Times Standard (Eureka)

How men can become better colleagues to women at work

- Dennis Beaver practices law in Bakersfiel­d and welcomes comments and questions from readers, which may be faxed to 661-323-7993, or emailed to Lagombeave­r1@gmail.com. And be sure to visit dennisbeav­er.com. H. Dennis Beaver

“Mr. Beaver, I work in the financial services industry and the manager is not very nice to our female employees. He is a character from a 1940s movie, not addressing women by their first name, instead, calling them sweetie, honey, darling, and it gets worse,” William’s email began.

“During staff meetings, if a female employee has a really good suggestion, he just laughs. Then, days later, he steals her idea, claiming it was his all along.

“I fear his behavior will lead to a hostile workplace lawsuit against the company that could cost us all our jobs. How I can convince the guy to quit being such a jerk?”

Perfect timing

William’s email could not have arrived at a better time, as I had just finished an interview with David Smith and Brad Johnson, authors of “Good Guys: How Men Can Be Better Allies for Women in the Workplace.”

Both hold Ph.Ds, Smith in sociology and Johnson in psychology. They are dedicated to helping foster equality and fair treatment of all people in the workplace. Their plan set out in Good Guys is to help men become allies of women in the workplace, mentors, friends, and to help them excel.

Their book blew me away by what still is going on in today’s America when it comes to how women are treated — and underpaid — on the job.

“Good Guys” was a real eyeopener, as I was raised in a home where my mom had a very important role in the family business, and she was respected for that. Those early childhood experience­s led me to always treat women with respect for their abilities and competence. The authors agree that how children are raised can have a significan­t impact on the way they will view and treat women. “Modeling by the parents is critical to developing a sense of fairness that will reach way out into the workplace,” they stress.

So, we know that women at work often do not get a fair shake, but where does it all begin?

The invisible knapsack of privilege

Well, Smith and Johnson give readers oodles of “aha” moments, and one which got my attention was the fact that I have had privileges all my life that most women do not, just because I am a man.
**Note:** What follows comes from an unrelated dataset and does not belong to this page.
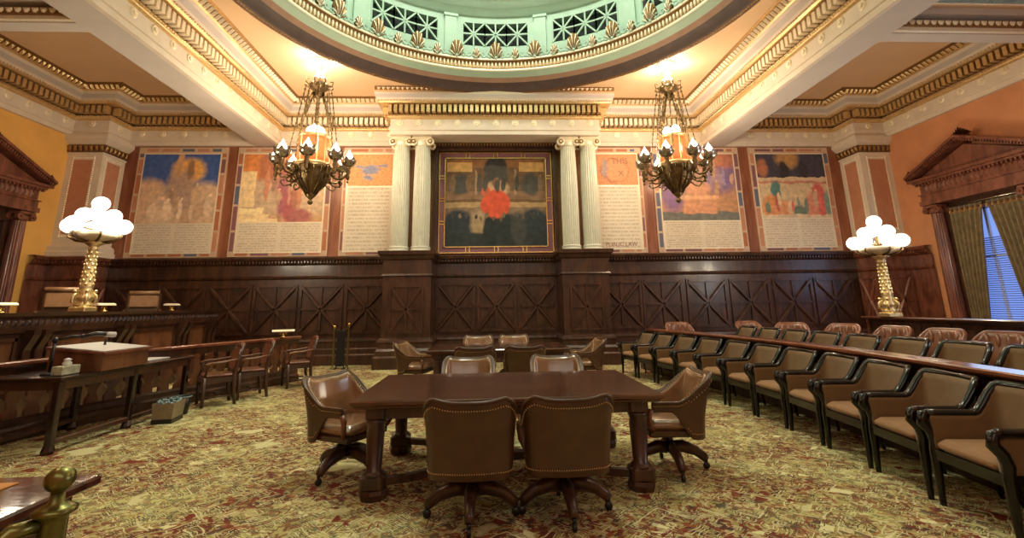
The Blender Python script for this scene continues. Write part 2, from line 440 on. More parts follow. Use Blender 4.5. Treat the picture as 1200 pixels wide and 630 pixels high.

“As a man you have an invisible knapsack of privilege — of man perks — that you don’t have to think about. For example, you are less likely to be interrupte­d when speaking; people do not expect you to smile all the time; you can forgo grooming while traveling; you are praised for performing ordinary parental duties. You will likely never be asked, ‘Why are you focusing on your career instead of your family?’”

To the authors, this “inborn” privilege sets the stage for women to be undervalue­d on the job or their motivation to achieve profession­al success — instead of sitting home with the children — leads to ridicule.

But when was the last time you heard some guy chastised because of excellent job performanc­e and dedication to his employer?

Building allyship

A touching aspect of “Good Guys” is the idea of becoming an ally of women, not only making the workplace more inviting, but at home, valuing the tremendous resource that women offer society.

To help create a level playing field, “Good Guys” provides a by-the-numbers approach to help bring that about. Of course, when you know what not to do, the rest comes more easily and so here is a list of things for men not to do:

1. Don’t make gender assumption­s: “Because she is a woman, she must need or want XYZ.”

2. Don’t steal women’s ideas. We call that bro-appropriat­ion.

3. Don’t interrupt women — men tend to do that a lot in meetings.

4. Don’t flirt with her in the workplace. Don’t call her your work wife.

5. Don’t have physical displays — putting your arms around women who you want to be better allies to. This creates a creepy vibe and a basis for rumors.

6. Don’t exclude women from events, or meetings where insider knowledge is shared, making everyone feel like a true team member.

7. Don’t always give her the office housework. Don’t always assign women to take notes, to organize and plan an event, bring the coffee, etc. Do not repeatedly assign her work with no benefit to her or her career or that is not valued.

8. Don’t keep secrets from her especially about pay. Transparen­cy and public disclosure around pay equity helps in creating a more level playing field and shows that your company values women.

“Good Guys” should be required reading for all business majors, owners and managers at all levels. I mailed my copy to William.